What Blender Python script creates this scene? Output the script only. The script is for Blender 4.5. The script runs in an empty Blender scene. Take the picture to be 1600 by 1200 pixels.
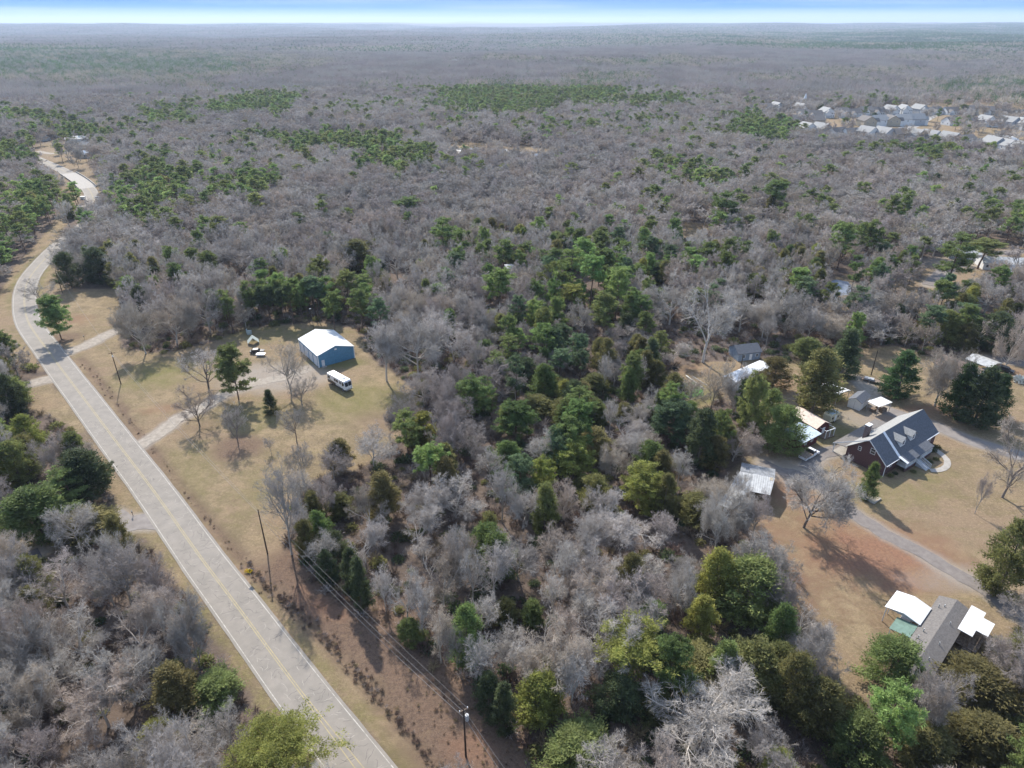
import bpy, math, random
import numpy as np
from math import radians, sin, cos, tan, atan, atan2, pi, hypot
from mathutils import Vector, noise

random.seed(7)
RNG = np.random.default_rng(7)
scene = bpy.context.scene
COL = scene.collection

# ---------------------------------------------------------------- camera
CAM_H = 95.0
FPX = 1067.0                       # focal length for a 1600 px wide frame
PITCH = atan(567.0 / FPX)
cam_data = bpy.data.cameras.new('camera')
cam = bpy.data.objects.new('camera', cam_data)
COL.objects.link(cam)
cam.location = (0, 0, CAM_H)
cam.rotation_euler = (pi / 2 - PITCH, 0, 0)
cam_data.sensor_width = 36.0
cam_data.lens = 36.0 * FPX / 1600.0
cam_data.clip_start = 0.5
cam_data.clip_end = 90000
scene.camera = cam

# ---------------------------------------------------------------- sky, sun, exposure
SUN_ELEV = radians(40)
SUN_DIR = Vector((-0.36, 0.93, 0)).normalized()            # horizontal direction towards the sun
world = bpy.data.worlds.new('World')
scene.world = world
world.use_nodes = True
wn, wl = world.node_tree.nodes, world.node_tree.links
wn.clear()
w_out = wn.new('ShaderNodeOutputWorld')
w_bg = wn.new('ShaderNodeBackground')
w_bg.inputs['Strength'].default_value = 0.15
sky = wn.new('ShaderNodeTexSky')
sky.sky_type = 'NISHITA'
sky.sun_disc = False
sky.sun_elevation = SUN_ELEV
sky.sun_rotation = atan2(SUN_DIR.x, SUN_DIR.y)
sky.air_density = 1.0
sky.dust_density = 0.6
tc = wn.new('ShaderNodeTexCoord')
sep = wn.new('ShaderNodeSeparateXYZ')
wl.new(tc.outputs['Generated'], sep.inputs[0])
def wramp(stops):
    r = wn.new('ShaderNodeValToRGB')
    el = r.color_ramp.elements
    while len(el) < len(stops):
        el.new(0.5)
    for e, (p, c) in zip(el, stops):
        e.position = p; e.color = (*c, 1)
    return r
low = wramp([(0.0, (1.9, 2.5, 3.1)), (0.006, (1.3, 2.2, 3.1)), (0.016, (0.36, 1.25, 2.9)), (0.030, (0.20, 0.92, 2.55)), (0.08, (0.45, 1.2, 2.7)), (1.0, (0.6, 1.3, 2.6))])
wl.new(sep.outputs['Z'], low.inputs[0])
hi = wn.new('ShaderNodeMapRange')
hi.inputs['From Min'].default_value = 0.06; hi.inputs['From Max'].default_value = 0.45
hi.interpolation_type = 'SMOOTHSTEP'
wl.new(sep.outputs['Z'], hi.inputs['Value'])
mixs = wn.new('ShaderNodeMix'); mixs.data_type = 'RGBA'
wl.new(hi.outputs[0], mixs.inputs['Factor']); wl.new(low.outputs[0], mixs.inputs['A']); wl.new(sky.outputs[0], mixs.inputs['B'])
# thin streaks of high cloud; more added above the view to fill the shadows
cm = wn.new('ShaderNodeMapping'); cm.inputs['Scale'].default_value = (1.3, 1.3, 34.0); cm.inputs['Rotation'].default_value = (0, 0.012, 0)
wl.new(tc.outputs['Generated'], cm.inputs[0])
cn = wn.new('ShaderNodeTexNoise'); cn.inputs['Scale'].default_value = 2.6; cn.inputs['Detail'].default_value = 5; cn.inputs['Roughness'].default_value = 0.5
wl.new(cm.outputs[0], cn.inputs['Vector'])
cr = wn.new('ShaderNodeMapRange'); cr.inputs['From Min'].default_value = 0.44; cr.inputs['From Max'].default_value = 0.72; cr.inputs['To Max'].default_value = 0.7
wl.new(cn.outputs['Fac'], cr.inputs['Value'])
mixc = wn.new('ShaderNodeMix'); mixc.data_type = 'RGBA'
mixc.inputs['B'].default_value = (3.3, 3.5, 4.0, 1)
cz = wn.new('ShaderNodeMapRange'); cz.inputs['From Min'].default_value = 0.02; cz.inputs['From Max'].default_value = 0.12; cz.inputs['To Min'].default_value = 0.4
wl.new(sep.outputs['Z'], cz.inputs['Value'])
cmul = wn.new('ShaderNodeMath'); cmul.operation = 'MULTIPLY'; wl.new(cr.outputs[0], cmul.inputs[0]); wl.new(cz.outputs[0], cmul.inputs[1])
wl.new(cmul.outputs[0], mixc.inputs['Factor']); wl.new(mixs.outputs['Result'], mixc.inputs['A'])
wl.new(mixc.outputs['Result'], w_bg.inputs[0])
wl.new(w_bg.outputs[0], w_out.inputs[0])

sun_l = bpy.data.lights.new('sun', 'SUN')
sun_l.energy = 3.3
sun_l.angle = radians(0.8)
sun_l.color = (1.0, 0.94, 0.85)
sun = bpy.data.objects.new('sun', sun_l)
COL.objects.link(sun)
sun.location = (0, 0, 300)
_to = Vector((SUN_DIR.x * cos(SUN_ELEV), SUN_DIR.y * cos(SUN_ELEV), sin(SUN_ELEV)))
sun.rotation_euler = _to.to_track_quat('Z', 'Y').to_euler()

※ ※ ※

- _Exercise details_
Give again, exactly, the lines from the start of the data through the one holding "scene.camera = cam"; omit the pictures.

- _The completed task_
What Blender Python script creates this scene? Output the script only. The script is for Blender 4.5. The script runs in an empty Blender scene. Take the picture to be 1600 by 1200 pixels.
import bpy, math, random
import numpy as np
from math import radians, sin, cos, tan, atan, atan2, pi, hypot
from mathutils import Vector, noise

random.seed(7)
RNG = np.random.default_rng(7)
scene = bpy.context.scene
COL = scene.collection

# ---------------------------------------------------------------- camera
CAM_H = 95.0
FPX = 1067.0                       # focal length for a 1600 px wide frame
PITCH = atan(567.0 / FPX)
cam_data = bpy.data.cameras.new('camera')
cam = bpy.data.objects.new('camera', cam_data)
COL.objects.link(cam)
cam.location = (0, 0, CAM_H)
cam.rotation_euler = (pi / 2 - PITCH, 0, 0)
cam_data.sensor_width = 36.0
cam_data.lens = 36.0 * FPX / 1600.0
cam_data.clip_start = 0.5
cam_data.clip_end = 90000
scene.camera = cam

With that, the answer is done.